* Instructions for the task:
The lines below are to be quoted exactly, from the first through the one that contains "COL = SC.collection".

-- START OF Stored data --

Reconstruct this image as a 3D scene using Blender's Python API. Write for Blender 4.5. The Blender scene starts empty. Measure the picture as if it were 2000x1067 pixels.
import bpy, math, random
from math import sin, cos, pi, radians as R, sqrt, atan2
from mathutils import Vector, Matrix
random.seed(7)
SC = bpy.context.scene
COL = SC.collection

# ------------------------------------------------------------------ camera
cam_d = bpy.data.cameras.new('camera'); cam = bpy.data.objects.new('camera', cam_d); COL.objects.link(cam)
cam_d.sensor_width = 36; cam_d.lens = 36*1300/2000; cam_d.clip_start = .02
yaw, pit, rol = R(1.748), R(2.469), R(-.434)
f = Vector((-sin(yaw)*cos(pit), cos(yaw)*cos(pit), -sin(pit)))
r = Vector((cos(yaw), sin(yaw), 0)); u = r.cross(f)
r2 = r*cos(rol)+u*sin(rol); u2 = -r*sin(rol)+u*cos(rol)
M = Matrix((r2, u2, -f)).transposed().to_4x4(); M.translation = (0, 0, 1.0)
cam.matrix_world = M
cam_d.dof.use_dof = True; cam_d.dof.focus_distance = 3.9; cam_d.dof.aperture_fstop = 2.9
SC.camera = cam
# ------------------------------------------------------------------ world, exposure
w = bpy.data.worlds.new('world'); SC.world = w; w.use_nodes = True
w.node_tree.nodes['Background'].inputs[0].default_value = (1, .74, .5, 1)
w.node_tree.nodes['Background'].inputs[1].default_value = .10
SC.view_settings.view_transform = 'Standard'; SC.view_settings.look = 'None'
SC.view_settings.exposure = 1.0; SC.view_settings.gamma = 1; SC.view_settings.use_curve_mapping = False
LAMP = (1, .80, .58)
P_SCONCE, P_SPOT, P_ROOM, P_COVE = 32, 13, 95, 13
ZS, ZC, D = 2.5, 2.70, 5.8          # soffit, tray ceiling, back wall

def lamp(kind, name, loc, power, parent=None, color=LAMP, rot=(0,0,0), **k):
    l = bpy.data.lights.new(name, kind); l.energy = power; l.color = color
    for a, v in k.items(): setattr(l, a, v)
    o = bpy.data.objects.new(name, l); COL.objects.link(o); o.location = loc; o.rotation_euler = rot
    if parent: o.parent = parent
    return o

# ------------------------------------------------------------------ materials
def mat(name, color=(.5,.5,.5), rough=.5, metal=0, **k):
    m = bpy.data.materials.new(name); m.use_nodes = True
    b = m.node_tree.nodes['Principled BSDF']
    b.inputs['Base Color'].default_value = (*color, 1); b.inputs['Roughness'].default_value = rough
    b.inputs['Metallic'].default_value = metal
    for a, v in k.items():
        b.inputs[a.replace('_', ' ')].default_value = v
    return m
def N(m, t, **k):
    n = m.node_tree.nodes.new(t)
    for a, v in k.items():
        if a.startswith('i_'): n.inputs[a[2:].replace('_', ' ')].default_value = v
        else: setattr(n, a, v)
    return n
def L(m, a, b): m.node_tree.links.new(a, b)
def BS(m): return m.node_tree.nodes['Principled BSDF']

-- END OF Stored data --

* Response:
Reconstruct this image as a 3D scene using Blender's Python API. Write for Blender 4.5. The Blender scene starts empty. Measure the picture as if it were 2000x1067 pixels.
import bpy, math, random
from math import sin, cos, pi, radians as R, sqrt, atan2
from mathutils import Vector, Matrix
random.seed(7)
SC = bpy.context.scene
COL = SC.collection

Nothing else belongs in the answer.